We are using the Hamilton DAN timers originally installed by markvii in markvii doors.

We have switched the full door (timer,relay etc) to alternate bay…issue stays with bay

We disconnected the motor from pump and still had issue. Leading us to believe its electrical vs plumbing

We installed a brand new motor and still having same problem

Thoughts
 
All HP functions use a motor contactor. It doesn't happen often but I have had them go bad intermittently. If it happens on all HP functions I would look at the wiring going to the motor contactor.

Many cold rinse systems use a rinse solenoid. The wax has a wax solenoid and the soap has the soap solenoid. If you have it happen on just one HP function I would look at those
 
I had that very same problem not to long ago. It turned out to be a weak coil on the motor contactor. Another time we had that problem and that one turned out o be a loose wire. Get out the voltmeter and start checking the power to the motor contactor.
 
Some Mark VII installations I’ve worked on use “undersized” control cables…20awg or even 22awg.

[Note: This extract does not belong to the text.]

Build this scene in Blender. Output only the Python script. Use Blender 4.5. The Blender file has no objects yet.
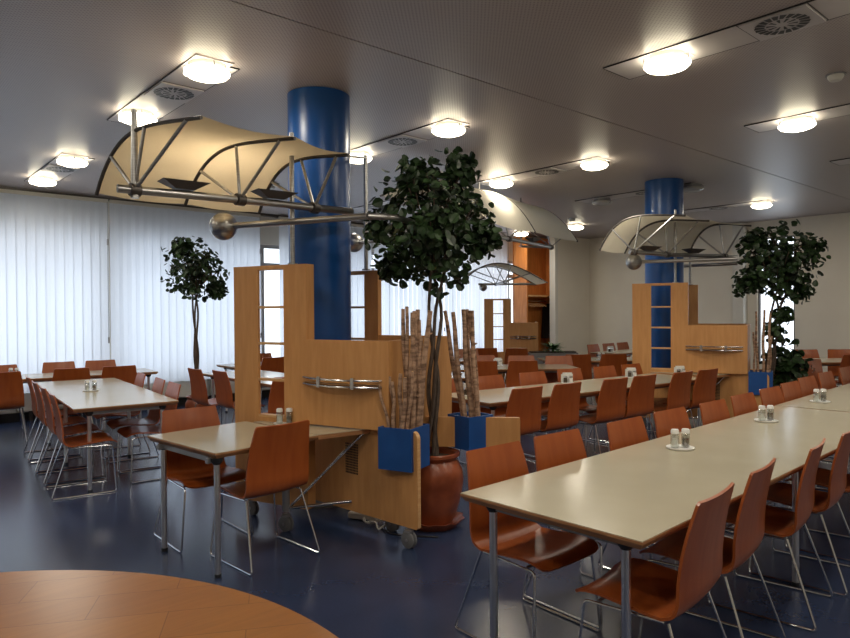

On long runs from the equipment room junction panel the voltage drop can be significant. The resulting low power to solenoids and motor starters can cause timers to power down, contactor chatter, etc.

Consider conductor length to and from the coin box…60+ feet. 24VAC out to the bay, through the switch, back to the equipment room…now you’re looking at 120+ feet between the transformer and the motor starter. If your system is powering a water supply solenoid in addition to the soap/wax solenoid, the motor starter coil power will “brown out” and then weird stuff happens.

One solution, (if all wire connections are sound, transformer VA output, motor starter and solenoid coils are within spec), is to install an isolation relay between the bay’s motor starter wire and the transformer.
  • Connect the bay switch motor starter wire to the Relay's coil
  • Connect the Relay’s NO contact to motor starter coil
  • Connect the Relay’s Common contact to transformer Hot.
Since the isolation relay’s coil draws less power than the typical motor starter coil, this will provide full transformer voltage to the motor starter when high pressure soap, wax, rinse is selected.
 
Some Mark VII installations I’ve worked on use “undersized” control cables…20awg or even 22awg.
I've seen this issue, but the only time it was ever a problem was when the incoming high voltage was 208V but the transformers were for 240V. My wash has the farthest bay with the wire run at about 100' and the low voltage wire is 22 gauge. No relays, everything has worked fine for 22 years.